Posted Jul 15, 2015 0:50 UTC (Wed) by riking (subscriber, #95706) [Link] (3 responses)

Maybe we could design backwards from an exposure of this in the stdlib...

What if it was set up like this?

<pre>
// normal code
restartable_set_restore(&list_head);
// restartable section
new_item->next = list_head;
// critical instruction
restartable_critical_move_ptr(&list_head, new_item);
// normal code
</pre>

We could say that "the code between set_restore and a critical_foo() will be run in its entirety one or more times". If any other tasks performed a critical set on the watched memory address during that time, then the move is not performed and we jump to the restart.

The critical move would be ran in a syscall that takes two pointers, and would jump to the restart point if the "fuse" was "broken", or perform the operation and "break" all other "fuses" on that address.

That would be like Redis's MULTI/WATCH/EXEC operations... You would need to get the compiler to cooperate, though.

Restartable sequences

Posted Jul 15, 2015 10:20 UTC (Wed) by dgm (subscriber, #49227) [Link] (2 responses)

I think the whole idea of the approach (using a memory region) is to avoid making syscalls, basically for performance. This way the scheduler can just compare the Instruction Pointer to detect if a restart is needed. Note that the critical section should run much more often than the scheduler for this to be a net win.

Maybe another (naive?) approach would be to share a memory pointer with the kernel where the thread can publish a restart address. Say something like

set_atomic_restart(&ptr);

with ptr some memory owned by the thread big enough for a pointer. With that, an application can do

ptr=&&some_label;

when entering a critical section, and ptr=NULL; when leaving. If the scheduler needs to pre-empt the thread and finds that ptr has a non-null value, execution would restart at ptr instead of the saved IP.

Restartable sequences

Posted Jul 15, 2015 18:42 UTC (Wed) by nix (subscriber, #2304) [Link] (1 responses)

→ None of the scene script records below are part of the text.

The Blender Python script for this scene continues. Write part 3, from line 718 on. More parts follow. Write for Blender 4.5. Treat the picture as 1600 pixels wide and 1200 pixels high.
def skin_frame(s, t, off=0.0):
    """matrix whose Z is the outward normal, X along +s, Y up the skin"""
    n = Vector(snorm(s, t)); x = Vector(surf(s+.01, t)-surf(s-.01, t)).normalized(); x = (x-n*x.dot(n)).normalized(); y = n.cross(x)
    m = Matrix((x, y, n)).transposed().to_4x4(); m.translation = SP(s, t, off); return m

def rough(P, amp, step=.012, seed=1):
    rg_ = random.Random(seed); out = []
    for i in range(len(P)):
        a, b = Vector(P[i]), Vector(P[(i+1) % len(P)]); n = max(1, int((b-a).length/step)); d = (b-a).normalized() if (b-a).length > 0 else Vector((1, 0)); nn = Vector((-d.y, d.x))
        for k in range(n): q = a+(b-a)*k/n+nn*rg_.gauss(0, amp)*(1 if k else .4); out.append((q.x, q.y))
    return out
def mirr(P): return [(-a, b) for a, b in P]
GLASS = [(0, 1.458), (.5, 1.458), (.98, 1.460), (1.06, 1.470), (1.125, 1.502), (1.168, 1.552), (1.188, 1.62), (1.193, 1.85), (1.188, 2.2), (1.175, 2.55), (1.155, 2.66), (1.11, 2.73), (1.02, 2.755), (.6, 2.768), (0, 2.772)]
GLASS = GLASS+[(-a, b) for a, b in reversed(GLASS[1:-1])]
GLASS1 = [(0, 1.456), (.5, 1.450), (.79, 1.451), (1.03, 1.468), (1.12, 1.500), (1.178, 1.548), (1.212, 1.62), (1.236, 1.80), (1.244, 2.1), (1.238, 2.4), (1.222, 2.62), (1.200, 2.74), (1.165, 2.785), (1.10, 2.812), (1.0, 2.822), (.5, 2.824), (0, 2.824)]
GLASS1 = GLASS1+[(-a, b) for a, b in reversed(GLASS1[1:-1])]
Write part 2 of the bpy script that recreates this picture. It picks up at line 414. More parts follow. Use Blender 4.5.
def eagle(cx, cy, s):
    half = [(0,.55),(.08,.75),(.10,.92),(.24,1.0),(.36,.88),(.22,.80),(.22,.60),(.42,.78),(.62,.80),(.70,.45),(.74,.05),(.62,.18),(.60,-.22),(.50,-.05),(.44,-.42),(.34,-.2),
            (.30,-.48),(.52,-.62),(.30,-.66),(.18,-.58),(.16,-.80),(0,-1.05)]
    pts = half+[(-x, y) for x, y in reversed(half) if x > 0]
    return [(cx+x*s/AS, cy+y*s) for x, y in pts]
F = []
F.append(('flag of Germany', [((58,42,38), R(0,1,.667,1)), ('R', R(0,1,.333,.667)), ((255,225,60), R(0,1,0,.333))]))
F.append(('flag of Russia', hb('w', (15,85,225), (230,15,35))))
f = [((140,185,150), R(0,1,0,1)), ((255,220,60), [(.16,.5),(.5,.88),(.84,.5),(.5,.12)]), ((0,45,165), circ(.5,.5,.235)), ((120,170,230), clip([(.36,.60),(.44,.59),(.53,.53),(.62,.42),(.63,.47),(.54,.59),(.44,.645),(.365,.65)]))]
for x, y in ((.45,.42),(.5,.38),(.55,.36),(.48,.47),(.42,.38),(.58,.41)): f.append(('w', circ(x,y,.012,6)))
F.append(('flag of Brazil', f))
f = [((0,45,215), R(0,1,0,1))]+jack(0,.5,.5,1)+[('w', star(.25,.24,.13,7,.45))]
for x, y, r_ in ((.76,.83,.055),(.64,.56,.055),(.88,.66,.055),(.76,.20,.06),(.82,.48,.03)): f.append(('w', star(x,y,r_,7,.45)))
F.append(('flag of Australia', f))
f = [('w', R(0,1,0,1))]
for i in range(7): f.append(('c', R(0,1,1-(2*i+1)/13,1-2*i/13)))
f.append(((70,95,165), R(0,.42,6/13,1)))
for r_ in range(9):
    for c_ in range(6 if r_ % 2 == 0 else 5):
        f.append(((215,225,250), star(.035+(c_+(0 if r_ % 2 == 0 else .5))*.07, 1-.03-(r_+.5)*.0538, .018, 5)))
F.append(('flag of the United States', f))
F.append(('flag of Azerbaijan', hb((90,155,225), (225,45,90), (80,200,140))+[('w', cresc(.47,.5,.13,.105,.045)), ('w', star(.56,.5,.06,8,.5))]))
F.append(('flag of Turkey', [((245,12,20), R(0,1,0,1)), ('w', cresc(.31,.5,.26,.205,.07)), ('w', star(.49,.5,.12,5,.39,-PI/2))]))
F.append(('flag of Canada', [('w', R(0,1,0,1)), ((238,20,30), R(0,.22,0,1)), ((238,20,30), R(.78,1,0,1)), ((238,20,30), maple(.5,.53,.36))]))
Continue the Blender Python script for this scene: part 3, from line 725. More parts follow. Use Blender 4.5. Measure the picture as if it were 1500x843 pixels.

I thought the whole point of using futexes for locks in NPTL was so that no syscalls were necessary for them in the uncontended case, either, in which case this whole thing is no faster than the locky approach (but is a lot more complex).

Restartable sequences

Posted Jul 15, 2015 19:54 UTC (Wed) by Cyberax (✭ supporter ✭, #52523) [Link]

Futexes have to use atomic operations for their fastpaths and they are quite slow. You can't avoid them because your thread might be migrated to another CPU, so non-atomic memory access will likely ruin everything.

Restartable sequences

Posted Jul 17, 2015 5:42 UTC (Fri) by alkbyby (subscriber, #61687) [Link]

What people think about generalizing this like a bit ?

Process can register a signal (and glibc could automatically register one and "steal" it from userspace similarly to what they're already doing for some pthread stuff).

So kernel would raise this signal to a thread before returning to user-space every time either:

a) this thread was previously running on different CPU

b) this thread gets CPU _back_ after some other thread run on this CPU

Then libc could implement restartable_seq by simply looking at PC in siginfo's ucontext. Quick "current cpu number" cache and perhaps a range of other things could be implemented just as easily with this signal.

This signal does not need to be queue-able. And could be block-able as normal. Seems much cleaner and more generic thing to me.

I know, people in general have bad attitude towards signals, but in this case it looks like better option that glibc can abstract further. Of course unless I'm missing something crucial.

Restartable sequences

Posted Jul 20, 2015 20:49 UTC (Mon) by toyotabedzrock (guest, #88005) [Link]

Sounds like there needs to be work done within gcc to make this workable.